Fuse replacement implementation by shaking table tests on hybrid moment-resisting frame

Abstract

A seismic resilience enhanced structural system, called Hybrid Moment-Resisting Frame with Replaceable Energy Dissipation Angles (HMRF-REDA), is proposed with the advantage of cost-effective and easy replacement work. The system consists of energy dissipation bays (EDBs) featuring fuse connections and re-centering bays (RBs) constructed from high strength steel (HSS). The fuse connections are designed to concentrate damage on sacrificial and easy-to-repair elements in the presence of a concrete slab. The HSS members not only provide adequate load carrying capacity but also necessary re-centering capability essential for fuse replacement.
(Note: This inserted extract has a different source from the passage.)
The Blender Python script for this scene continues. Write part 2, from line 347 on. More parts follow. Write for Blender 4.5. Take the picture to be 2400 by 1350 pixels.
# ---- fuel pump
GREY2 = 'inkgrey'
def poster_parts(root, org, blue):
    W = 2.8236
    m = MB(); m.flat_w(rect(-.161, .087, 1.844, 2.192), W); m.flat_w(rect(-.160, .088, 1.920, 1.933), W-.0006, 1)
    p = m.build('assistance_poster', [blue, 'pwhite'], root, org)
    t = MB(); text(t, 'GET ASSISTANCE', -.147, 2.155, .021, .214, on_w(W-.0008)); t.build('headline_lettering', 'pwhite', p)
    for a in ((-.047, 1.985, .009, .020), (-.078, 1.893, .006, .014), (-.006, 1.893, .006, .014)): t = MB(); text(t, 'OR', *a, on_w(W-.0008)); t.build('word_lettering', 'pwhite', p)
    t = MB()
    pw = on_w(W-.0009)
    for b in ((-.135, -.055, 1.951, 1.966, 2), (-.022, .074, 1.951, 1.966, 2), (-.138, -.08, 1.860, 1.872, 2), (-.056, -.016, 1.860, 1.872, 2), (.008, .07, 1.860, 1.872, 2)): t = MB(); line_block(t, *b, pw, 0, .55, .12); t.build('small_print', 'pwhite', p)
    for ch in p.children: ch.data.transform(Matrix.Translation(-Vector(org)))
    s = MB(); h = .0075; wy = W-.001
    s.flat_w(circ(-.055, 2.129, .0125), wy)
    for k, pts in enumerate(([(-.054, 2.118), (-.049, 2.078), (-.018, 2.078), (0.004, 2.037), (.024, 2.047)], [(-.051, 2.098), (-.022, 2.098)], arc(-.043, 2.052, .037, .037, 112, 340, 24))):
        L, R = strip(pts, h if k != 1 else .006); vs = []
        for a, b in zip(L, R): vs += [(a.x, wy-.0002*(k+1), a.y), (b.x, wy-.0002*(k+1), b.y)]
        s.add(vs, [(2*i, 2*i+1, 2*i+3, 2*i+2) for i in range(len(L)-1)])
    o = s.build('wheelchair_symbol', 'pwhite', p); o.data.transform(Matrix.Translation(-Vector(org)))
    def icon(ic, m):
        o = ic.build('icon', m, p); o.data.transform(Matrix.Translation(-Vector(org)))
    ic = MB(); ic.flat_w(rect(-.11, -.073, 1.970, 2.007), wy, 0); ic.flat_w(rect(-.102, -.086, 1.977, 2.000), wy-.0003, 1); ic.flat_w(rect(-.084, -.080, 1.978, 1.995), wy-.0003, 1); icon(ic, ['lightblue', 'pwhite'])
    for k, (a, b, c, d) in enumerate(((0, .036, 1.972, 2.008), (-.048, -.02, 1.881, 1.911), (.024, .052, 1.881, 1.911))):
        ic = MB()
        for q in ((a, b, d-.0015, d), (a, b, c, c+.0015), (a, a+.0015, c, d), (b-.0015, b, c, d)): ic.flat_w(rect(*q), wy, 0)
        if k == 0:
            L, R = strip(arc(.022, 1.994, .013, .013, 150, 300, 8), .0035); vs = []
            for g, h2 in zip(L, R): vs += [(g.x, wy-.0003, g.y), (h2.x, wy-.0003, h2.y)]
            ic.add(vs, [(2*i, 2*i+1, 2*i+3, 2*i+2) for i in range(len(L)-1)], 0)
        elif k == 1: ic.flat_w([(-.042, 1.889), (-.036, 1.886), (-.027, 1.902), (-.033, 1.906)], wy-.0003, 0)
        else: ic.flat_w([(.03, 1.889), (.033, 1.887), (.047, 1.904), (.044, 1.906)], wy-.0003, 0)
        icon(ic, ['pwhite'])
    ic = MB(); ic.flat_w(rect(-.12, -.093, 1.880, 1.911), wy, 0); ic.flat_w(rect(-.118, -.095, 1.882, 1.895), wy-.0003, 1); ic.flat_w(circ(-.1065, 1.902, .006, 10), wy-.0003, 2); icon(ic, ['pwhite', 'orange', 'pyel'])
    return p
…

In this research, shaking table tests were performed to investigate the seismic performance of HMRF systems and in particular, the feasibility of on-site fuse replacement within the complete structural system. The specimen was comprised of two parallel, three-story hybrid moment-resisting frames at a 1/2 scale. The results demonstrated that HMRF-REDA exhibited a multi-stage yielding sequence with damage restricted to the fuse elements for the expected deformation range. The HSS frame members were able to fully re-center the structure after it underwent an inner-story drift of up to 0.0235 rad. Furthermore, two on-site fuse replacement operations were successfully implemented within the structural systems, demonstrating the feasibility and ease of operation. The frames with replaced fuses exhibited similar elastic and inelastic performance when it experienced a preceding drift up to 0.0184 rad.